A movie theater owner in Perham, Minnesota, is leading a national organization fighting to keep small-town screens from going dark.

Popcorn at Comet Theater in Perham, Minnesota.
Nick Broadway / WDAY-TV

PERHAM, Minn. — Inside the Comet Theater in Perham, neon lights glow by the Art Deco curtain walls of this single-screen cinema. The theater first opened in 1938.

"(There are) 24 seats up in the balcony here," described theater manager Matthew Quincer. "It's a beautiful auditorium. We were very fortunate."

It is a family-run business with Matthew managing Comet. His father, Dave Quincer, runs Quincer Amusement Corporation, the company that owns Comet and other lake area theaters.

But Dave does more than keep the books, he is in charge of the North Central chapter of the National Association of Theater Owners. It is often referred to as NATO, despite potential confusion with a separate intergovernmental military alliance.

He brought back the regional chapter of NATO in 1999, becoming its president about a year ago. Dave works with lawmakers and movie companies on making life easier for the small theaters. North Central NATO covers Minnesota, North Dakota, South Dakota, Nebraska and Iowa.

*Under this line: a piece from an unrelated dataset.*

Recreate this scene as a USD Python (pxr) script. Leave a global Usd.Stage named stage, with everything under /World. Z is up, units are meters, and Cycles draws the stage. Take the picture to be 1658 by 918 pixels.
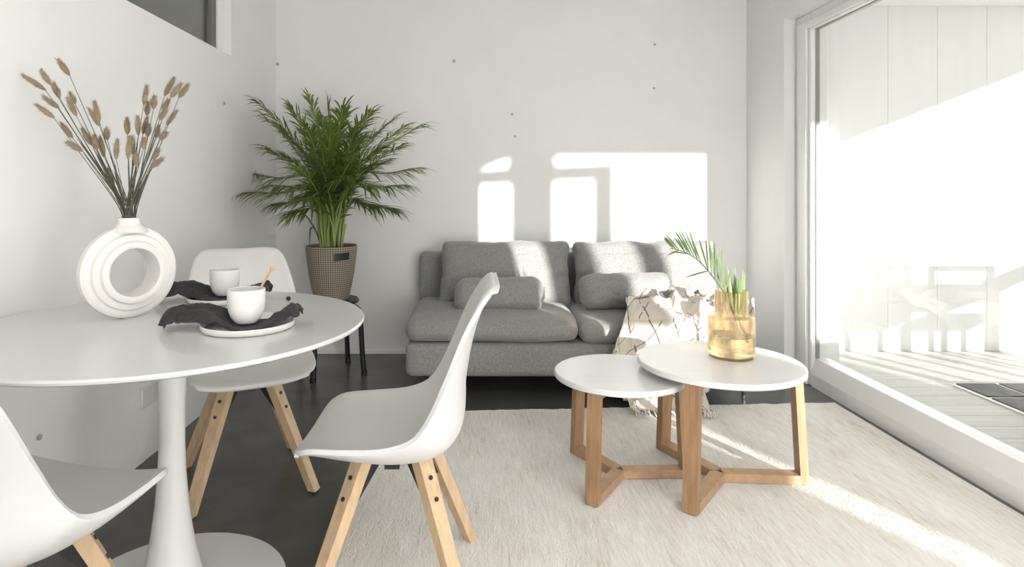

Proposals to require subtitles in screenings is a hot issue right now. He also brought up impacts on the recent appeal of laws that protected theaters from certain booking requirements.

When the industry switched to digital projectors, he successfully argued a deal to have studios help pay for the conversion cost.

"We went to them with the argument that we have all the film equipment, that there's nothing wrong with it, it's doing what it's supposed to do," Dave Quincer said. "You guys are the only ones benefiting because you're saving all the money necessary to strike film prints."

He said the advent of streaming services is hurting them, especially with three of Pixar's recent movies skipping the silver screen altogether. He also thinks Hollywood could do a better job at making movies that appeal to the demographics of rural America.

"A movie like Dog right now is the number two movie in the country, but at our theater in Wadena, we're doing better with Dog than we are Uncharted," he explained.

From drive-ins to the classic main street cinemas, he's doing what he can to keep this American small-town tradition alive and thriving.

"Everybody's got a kitchen in their house, but they still go out to eat. It's no different for movie theaters," Dave Quincer said "We can sit at home and watch movies, but it's not the same."